It may sound like a harsh question: what is in it for you? Yet, it is a totally legitimate one-- in just about everything. We work for compensation; we derive pleasure from the relationships we choose to maintain; we volunteer for causes we care about. It is a perfectly normal part of human nature to ask ourselves this question before we take on a task or decide to alter our status quo.
Lately, so many have asked me this question in the context of trying to understand why after 38 years I would risk opening Pandora's box by seeking out my father. As my dad himself stated so bluntly, "someone had to break the ice after all these years. I never would have done it, but I'm glad you did." Well, it actually felt more like I'd broken through a glacier with bear hands, yet I am glad I did it too, especially given how it has all turned out, however, I did not do it entirely for me. Yes, after all these years I wanted to understand what happened between my parents, and I wanted to know basic information about my family, but really I did it for my son's sake, so he would not have to carry on a life sentence wondering so many things the way I did all these years.
We all have our reasons for doing things, and we all have different motivations.
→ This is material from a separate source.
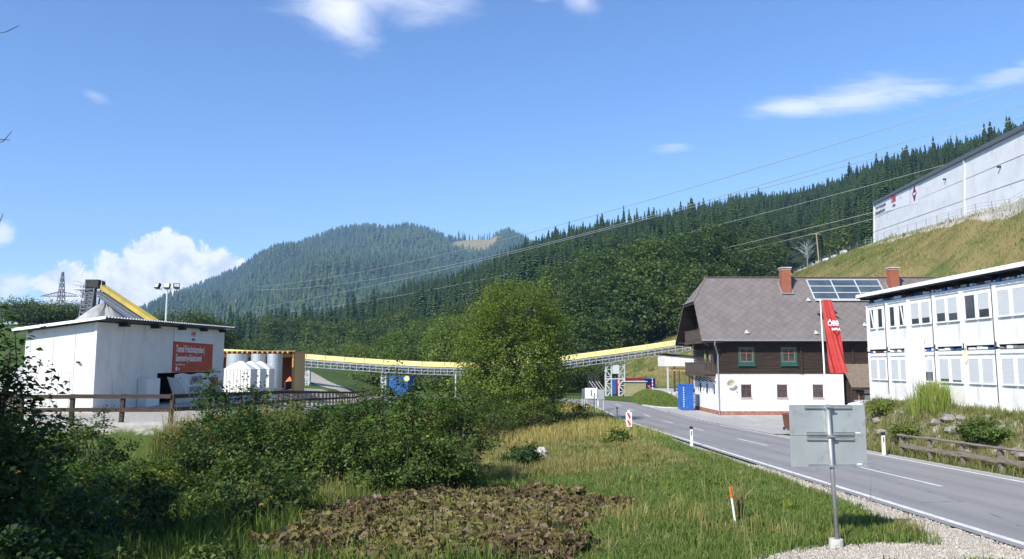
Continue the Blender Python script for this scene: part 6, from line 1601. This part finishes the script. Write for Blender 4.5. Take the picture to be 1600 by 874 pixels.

In my life, I have found the greatest inspiration is my son. For him, I found the strength to open up the deepest wound I silently carried all these years, and now to him I owe the greatest thanks for helping me find my family and internal peace. Not only do I feel it, but everyone around me has noticed a difference-- there is a tranquility within that I never had before; it is like I ran the marathon of my life, and I can finally allow myself to take a break.
There is a beautiful truth in life (which I was reminded of today while watching a cartoon with my son): when in your darkest hour, you can find hope from within, that is true inner strength. Six years ago as my marraige unraveled, I felt like I was living a modern-day version of the Story of Job. But now I realize that perhaps I had to lose it all in order to want to find my own family, and in the process I also found myself.